Il documentario che denuncia la concorrenza sleale della nocciola turca

Né Tonda né Gentile è il titolo del documentario che svela in quale modo le nocciole turche stiano facendo concorrenza a quelle piemontesi. Pochi sono a conoscenza del fatto che il 70% della produzione mondiale avviene in Turchia, dove i lavoratori sono tenuti in condizione di sostanziale schiavitù.

Il documentario, già presentato il 15 a Torino, sarà proiettato mercoledì 21 ottobre nella Sala Congressi dell’Hotel L’Angolo a Carisio con inizio alle 20.30 (la proiezione si svolgerà su invito e dietro accredito. Per chi fosse interessato: [email protected]).

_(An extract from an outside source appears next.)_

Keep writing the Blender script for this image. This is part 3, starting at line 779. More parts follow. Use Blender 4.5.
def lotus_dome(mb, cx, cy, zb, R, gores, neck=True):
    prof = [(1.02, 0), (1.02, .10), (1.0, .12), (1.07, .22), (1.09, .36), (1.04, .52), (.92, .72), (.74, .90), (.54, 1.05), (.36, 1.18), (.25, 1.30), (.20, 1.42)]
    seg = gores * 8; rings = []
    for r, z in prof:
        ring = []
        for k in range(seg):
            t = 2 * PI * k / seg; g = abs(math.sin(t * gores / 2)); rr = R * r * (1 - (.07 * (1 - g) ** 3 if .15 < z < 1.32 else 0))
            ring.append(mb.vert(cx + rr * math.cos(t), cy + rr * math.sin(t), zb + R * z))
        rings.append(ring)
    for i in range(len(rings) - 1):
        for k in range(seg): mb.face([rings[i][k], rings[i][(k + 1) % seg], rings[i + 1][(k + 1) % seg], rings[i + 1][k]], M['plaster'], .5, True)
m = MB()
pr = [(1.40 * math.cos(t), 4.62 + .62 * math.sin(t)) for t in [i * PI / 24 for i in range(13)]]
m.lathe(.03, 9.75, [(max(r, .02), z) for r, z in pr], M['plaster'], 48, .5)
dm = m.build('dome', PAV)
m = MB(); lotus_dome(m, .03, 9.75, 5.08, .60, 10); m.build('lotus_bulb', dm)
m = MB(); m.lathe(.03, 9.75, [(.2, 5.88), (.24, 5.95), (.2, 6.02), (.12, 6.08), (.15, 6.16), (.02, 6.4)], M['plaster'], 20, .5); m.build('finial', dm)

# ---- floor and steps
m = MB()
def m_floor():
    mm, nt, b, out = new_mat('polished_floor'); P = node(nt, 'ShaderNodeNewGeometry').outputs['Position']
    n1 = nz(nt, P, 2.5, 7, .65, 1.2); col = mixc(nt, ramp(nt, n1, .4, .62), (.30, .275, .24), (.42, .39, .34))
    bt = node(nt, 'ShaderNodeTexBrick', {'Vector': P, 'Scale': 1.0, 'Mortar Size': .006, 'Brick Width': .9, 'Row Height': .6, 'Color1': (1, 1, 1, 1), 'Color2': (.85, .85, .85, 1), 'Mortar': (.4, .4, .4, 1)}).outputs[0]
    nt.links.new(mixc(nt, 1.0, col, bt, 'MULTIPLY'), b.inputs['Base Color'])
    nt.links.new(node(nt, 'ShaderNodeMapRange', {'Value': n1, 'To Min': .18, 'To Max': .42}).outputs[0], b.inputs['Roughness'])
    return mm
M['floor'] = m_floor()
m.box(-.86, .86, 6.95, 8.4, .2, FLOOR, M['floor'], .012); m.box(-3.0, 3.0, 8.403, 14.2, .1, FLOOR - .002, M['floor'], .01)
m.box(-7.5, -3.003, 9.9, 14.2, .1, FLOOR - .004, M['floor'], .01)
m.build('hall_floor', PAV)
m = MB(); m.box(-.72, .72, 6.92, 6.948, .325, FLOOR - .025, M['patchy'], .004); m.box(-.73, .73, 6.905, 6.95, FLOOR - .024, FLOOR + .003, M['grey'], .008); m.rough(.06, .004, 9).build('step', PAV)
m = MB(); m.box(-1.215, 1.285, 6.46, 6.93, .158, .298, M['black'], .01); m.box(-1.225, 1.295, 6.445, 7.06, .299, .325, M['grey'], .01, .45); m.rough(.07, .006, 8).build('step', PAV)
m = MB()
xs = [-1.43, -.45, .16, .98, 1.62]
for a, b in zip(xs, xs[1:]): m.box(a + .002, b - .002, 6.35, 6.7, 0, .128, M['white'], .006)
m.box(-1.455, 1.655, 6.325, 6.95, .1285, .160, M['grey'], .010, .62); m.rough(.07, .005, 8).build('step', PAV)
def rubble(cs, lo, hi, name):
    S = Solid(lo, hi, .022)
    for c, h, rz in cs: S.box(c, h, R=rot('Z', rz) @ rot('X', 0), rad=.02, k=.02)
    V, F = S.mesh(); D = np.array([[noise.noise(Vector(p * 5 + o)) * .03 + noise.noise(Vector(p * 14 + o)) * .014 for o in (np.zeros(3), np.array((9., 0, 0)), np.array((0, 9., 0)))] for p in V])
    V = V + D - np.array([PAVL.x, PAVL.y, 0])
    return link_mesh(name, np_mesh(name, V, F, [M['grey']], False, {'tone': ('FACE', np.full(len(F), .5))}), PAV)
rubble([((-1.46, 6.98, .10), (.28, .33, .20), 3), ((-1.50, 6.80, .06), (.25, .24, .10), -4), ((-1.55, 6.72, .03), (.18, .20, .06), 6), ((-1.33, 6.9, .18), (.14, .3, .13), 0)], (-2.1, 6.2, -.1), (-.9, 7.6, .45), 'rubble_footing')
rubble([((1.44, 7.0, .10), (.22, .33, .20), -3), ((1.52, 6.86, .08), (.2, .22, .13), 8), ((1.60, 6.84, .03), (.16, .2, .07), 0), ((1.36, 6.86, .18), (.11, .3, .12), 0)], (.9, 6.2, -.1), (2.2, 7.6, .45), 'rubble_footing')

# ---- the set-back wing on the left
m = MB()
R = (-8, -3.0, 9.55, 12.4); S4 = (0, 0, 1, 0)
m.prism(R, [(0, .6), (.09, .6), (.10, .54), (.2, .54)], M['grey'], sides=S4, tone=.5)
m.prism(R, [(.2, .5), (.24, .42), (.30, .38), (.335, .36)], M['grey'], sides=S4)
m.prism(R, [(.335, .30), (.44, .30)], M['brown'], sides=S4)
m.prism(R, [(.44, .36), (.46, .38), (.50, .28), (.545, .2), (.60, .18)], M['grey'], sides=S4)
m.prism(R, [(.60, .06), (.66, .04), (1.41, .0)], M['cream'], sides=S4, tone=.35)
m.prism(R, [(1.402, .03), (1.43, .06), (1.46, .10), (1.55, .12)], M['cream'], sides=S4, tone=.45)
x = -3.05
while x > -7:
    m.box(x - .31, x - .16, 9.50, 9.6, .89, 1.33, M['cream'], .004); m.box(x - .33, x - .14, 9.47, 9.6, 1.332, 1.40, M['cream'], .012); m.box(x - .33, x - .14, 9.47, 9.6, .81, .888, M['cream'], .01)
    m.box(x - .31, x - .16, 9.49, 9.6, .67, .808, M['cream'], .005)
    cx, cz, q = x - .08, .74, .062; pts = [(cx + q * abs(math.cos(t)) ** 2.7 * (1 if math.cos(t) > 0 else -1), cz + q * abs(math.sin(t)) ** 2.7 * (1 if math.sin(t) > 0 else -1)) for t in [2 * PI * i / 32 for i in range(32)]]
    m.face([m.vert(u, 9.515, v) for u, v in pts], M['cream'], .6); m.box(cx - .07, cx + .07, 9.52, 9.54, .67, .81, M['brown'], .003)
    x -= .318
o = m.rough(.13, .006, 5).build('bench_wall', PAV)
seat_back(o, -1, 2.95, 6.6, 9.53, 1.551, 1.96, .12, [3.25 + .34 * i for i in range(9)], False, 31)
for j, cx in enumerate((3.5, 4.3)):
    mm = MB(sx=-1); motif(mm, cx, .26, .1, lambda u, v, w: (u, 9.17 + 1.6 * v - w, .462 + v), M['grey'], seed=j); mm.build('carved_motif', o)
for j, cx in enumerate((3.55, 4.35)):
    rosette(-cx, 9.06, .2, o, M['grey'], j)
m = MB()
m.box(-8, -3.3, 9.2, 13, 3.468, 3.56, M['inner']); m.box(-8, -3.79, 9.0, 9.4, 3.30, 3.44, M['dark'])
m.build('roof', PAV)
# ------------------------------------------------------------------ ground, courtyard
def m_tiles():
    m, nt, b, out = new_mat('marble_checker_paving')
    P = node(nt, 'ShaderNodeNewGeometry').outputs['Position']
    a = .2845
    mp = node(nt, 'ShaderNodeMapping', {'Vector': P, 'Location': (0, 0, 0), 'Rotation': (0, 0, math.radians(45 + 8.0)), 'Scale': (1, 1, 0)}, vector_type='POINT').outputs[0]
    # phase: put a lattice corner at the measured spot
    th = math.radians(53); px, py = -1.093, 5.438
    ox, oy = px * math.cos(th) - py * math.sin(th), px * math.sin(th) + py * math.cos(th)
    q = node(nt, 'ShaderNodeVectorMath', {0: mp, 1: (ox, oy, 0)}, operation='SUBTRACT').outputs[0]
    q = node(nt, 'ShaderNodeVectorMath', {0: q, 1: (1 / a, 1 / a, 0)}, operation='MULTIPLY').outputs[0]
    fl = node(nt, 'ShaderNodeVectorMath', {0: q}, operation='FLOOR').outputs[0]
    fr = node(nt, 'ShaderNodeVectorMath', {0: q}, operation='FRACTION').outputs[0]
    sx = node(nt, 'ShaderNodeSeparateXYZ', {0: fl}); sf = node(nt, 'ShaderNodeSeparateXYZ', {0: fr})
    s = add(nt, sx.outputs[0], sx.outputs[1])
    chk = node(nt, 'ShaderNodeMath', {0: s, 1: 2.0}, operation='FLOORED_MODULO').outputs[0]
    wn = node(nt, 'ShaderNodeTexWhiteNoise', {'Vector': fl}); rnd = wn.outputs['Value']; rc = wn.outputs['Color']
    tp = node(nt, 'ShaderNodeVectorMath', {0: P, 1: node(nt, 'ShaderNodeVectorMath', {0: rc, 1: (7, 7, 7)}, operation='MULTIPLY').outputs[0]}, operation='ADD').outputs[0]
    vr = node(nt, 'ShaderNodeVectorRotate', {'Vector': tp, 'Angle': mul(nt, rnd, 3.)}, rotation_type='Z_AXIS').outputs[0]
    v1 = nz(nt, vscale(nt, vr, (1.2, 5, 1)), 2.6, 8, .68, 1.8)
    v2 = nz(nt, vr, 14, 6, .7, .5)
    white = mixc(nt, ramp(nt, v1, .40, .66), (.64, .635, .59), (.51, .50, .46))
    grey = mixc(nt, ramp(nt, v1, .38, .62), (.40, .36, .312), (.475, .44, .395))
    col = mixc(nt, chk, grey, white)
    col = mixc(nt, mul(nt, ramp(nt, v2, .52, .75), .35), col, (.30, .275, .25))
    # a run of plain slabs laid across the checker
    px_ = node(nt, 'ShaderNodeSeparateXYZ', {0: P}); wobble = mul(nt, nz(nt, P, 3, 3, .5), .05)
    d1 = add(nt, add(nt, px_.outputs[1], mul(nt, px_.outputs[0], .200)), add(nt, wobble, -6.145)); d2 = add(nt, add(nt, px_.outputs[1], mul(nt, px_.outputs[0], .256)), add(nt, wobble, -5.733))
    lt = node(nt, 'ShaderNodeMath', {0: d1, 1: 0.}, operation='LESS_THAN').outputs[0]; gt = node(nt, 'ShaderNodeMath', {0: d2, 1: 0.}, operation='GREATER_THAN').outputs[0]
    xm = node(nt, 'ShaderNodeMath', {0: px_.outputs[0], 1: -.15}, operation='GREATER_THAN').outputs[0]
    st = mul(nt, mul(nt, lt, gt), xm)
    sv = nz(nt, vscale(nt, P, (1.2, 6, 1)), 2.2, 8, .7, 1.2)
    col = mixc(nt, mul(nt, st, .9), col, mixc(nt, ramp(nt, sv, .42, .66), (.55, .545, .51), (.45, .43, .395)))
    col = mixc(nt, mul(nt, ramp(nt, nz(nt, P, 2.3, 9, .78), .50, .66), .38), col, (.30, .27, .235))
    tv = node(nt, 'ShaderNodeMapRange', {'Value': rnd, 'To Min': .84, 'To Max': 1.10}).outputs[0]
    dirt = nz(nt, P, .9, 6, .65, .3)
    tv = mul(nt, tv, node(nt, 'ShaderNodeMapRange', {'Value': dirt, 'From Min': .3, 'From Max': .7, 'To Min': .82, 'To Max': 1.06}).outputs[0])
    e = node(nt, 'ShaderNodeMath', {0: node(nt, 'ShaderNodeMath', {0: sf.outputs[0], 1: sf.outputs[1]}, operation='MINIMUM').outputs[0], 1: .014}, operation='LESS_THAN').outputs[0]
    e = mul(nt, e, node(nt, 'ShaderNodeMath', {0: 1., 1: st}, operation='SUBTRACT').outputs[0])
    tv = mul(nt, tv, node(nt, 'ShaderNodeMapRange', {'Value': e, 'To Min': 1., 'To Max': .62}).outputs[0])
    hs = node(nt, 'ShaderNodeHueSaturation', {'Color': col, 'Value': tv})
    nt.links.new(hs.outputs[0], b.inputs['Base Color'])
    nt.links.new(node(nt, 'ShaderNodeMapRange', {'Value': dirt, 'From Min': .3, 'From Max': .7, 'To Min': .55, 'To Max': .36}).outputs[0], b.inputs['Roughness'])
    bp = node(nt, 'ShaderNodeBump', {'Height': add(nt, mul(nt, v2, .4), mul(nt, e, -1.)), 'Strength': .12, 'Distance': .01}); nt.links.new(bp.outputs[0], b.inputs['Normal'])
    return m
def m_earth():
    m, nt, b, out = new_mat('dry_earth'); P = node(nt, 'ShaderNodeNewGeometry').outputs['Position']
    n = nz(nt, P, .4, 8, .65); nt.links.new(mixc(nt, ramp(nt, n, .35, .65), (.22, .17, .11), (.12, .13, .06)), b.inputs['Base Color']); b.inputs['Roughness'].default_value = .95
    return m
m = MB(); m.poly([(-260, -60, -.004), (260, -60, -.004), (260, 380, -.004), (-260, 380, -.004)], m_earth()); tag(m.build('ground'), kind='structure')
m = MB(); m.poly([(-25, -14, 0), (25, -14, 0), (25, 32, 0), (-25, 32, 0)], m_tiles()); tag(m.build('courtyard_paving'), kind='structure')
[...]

Sotto la lente d’ingrandimento del regista Stefano Rogliatti la nocciola turca che si sta imponendo in maniera sleale nei confronti della Igp Piemonte che muove un indotto di 2.000 aziende con 23.000 ettari di superficie coltivata di cui 15.000 in piena produzione, per una produzione totale media di 200.000 quintali.

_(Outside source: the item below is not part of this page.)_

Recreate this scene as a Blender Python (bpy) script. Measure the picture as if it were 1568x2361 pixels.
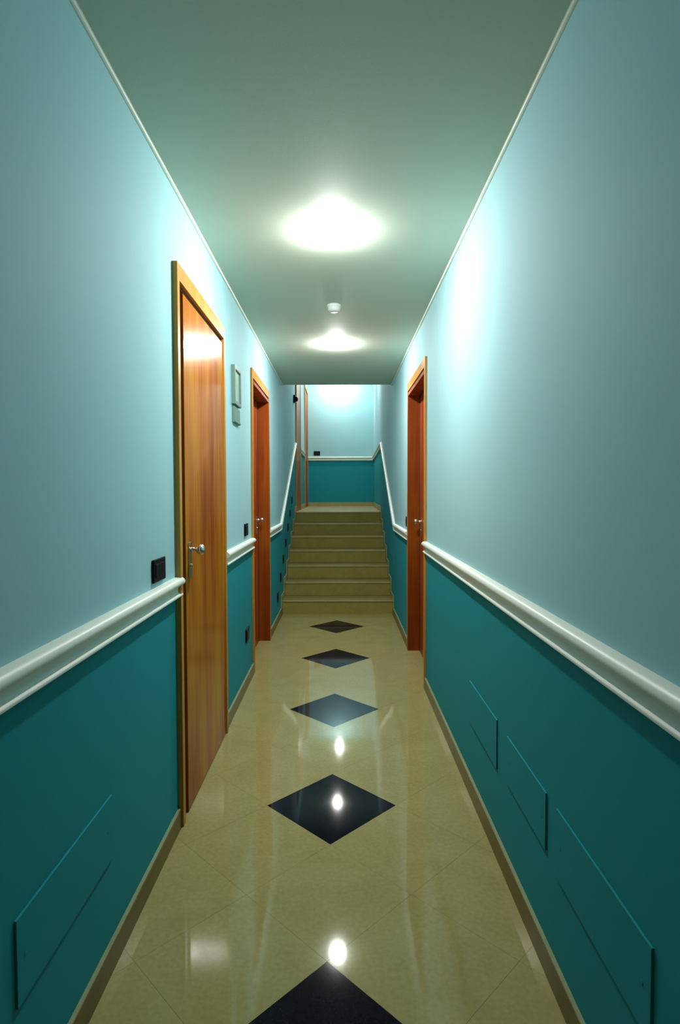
import bpy, bmesh, math, random
from mathutils import Vector, Matrix
random.seed(4)
S = bpy.context.scene
for o in list(bpy.data.objects): bpy.data.objects.remove(o)

# ---------------------------------------------------------------- camera
EYE = 1.29
FPX = 1336.956
cam_data = bpy.data.cameras.new('camera')
cam = bpy.data.objects.new('camera', cam_data); S.collection.objects.link(cam)
cam_data.sensor_fit = 'VERTICAL'; cam_data.sensor_height = 36.0
cam_data.lens = FPX / 2361 * 36.0
cam_data.clip_start = 0.02
PITCH, YAW, ROLL = 0.0349, -0.0010, -0.0024
fwd = Vector((math.sin(YAW) * math.cos(PITCH), math.cos(YAW) * math.cos(PITCH), -math.sin(PITCH)))
q = fwd.to_track_quat('-Z', 'Y').to_matrix().to_4x4()
cam.matrix_world = Matrix.Translation((0, 0, EYE)) @ q @ Matrix.Rotation(-ROLL * -1, 4, 'Z')
S.camera = cam

# ---------------------------------------------------------------- world, light, exposure
W = bpy.data.worlds.new('world'); S.world = W; W.use_nodes = True
W.node_tree.nodes['Background'].inputs[0].default_value = (0.01, 0.03, 0.05, 1)
W.node_tree.nodes['Background'].inputs[1].default_value = 0.2
S.view_settings.view_transform = 'Standard'
S.view_settings.look = 'None'
S.view_settings.gamma = 1
S.view_settings.use_curve_mapping = False
S.view_settings.exposure = -0.10
LAMP_COL = (1.0, 0.975, 0.94)
LAMP_STRENGTH = 1050.0          # corridor lamps
LANDING_STRENGTH = 850.0       # lamps over the upper landing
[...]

Il 95% della nocciola viene utilizzato per i prodotti dolciari e il 70% della sua produzione mondiale proviene dalla Turchia, il resto o poco più dall’Italia, che è il secondo produttore a livello globale con una quota di mercato di circa il 12%.

«Dopo Rice to Love, dedicato al riso birmano, Stefano Rogliatti si è recato proprio nei luoghi di produzione della nocciola turca nel periodo della raccolta per raccontare la vera situazione a cui i raccoglitori sono obbligati per la sopravvivenza – spiegano Sara Baudo, presidente di Coldiretti Novara e Paolo Dellarole, presidente di Coldiretti Vercelli-Biella – Un documentario unico nel suo genere che fotografa condizioni sociali di forte disagio e realtà produttive estremamente diverse. Il tutto fortemente condizionato dalle multinazionali».

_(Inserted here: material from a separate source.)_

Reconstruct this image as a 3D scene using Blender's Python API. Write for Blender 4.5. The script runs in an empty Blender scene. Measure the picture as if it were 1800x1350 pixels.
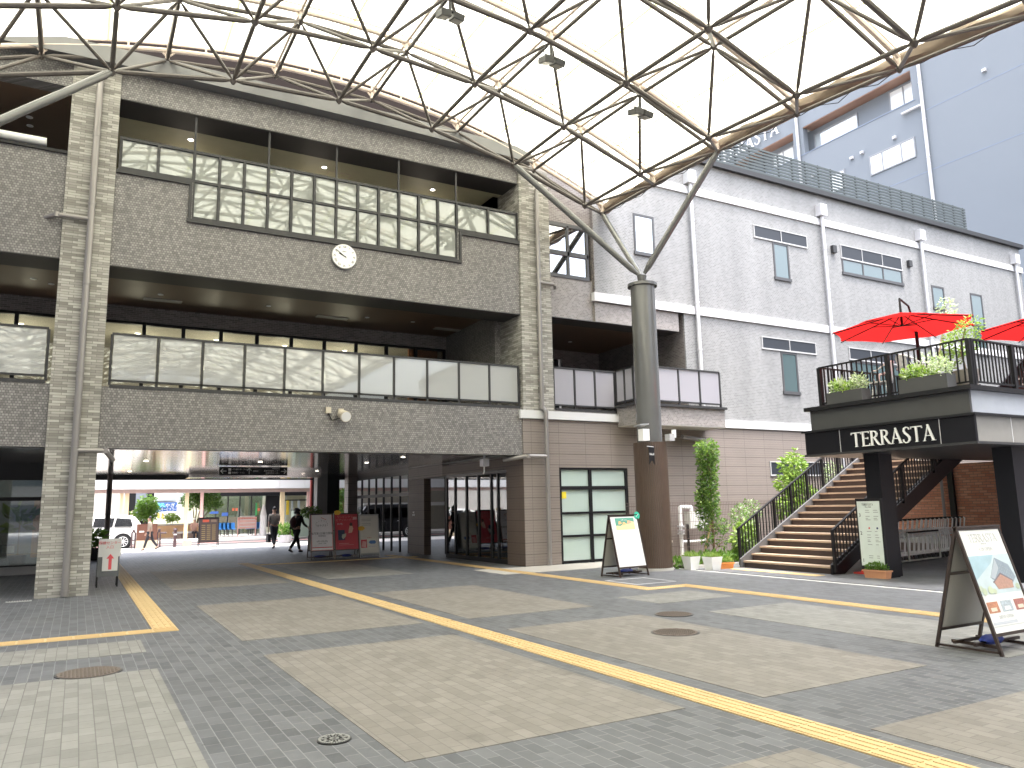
import bpy, bmesh, math, random
from mathutils import Vector, Matrix
random.seed(7)
S = bpy.context.scene
COL = S.collection
R_ = math.radians
# ------------------------------------------------------------------ camera
YAW, PITCH, ROLL, FPX, EYE = R_(29.5057), R_(9.0679), R_(-1.15867), 1343.15, 1.55
cy, sy, cp, sp = math.cos(YAW), math.sin(YAW), math.cos(PITCH), math.sin(PITCH)
FW = Vector((sy*cp, cy*cp, sp)); RT0 = Vector((cy, -sy, 0)); UP0 = RT0.cross(FW)
RT = RT0*math.cos(ROLL) + UP0*math.sin(ROLL); UP = -RT0*math.sin(ROLL) + UP0*math.cos(ROLL)
EYEP = Vector((0, 0, EYE))
cam = bpy.data.cameras.new('camera'); camo = bpy.data.objects.new('camera', cam); COL.objects.link(camo)
cam.sensor_width = 36; cam.lens = FPX/1800*36; cam.clip_start = 0.05; cam.clip_end = 2000
M3 = Matrix((RT, UP, -FW)).transposed().to_4x4(); M3.translation = EYEP
camo.matrix_world = M3
S.camera = camo
def ray(x, y): return FW + RT*((x-900)/FPX) - UP*((y-675)/FPX)
def gz(x, y, Z=0.0): d = ray(x, y); return EYEP + d*((Z-EYE)/d.z)      # photo pixel -> point at height Z
def oy(x, y, Y): d = ray(x, y); return EYEP + d*(Y/d.y)                # -> point at depth Y
def ox(x, y, X): d = ray(x, y); return EYEP + d*(X/d.x)
# ------------------------------------------------------------------ light
SUN_EL, SUN_AZ = R_(79), R_(-12)     # sun stands high behind the viewer, a little to the right
SKY_STR, SUN_STR, SUN_ANG, EXPO = 0.05, 4.3, R_(8), 0.25
W = bpy.data.worlds.new('World'); S.world = W; W.use_nodes = True
wn = W.node_tree; bg = wn.nodes['Background']
sky = wn.nodes.new('ShaderNodeTexSky'); sky.sky_type = 'NISHITA'; sky.sun_disc = False
sky.sun_elevation = SUN_EL; sky.sun_rotation = math.pi + SUN_AZ; sky.air_density = 1.0; sky.dust_density = 4.0; sky.ozone_density = 1.0
hs = wn.nodes.new('ShaderNodeHueSaturation'); hs.inputs['Saturation'].default_value = .38; hs.inputs['Value'].default_value = 1.0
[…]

«Dietro ai dolci che mangiamo c’è un lavoro molto rischioso, senza tutele, senza contratto e svolto in condizioni di sostanziale schiavitù – concludono Baudo e Dellarole – I lavoratori non guadagnano neanche 10 € al giorno per intere giornate e sgobbano fino anche a 15 ore, senza garantire le minime necessità della vita quotidiana, oltre a non fornire nessuna tutela sanitaria e previdenziale. Pensiamo sia una denuncia necessaria per far comprendere ai principali acquirenti l’importanza di sostenere la nostra produzione attraverso un’equa remunerazione dei corilicoltori, del loro lavoro e dei valori racchiusi nel prodotto stesso».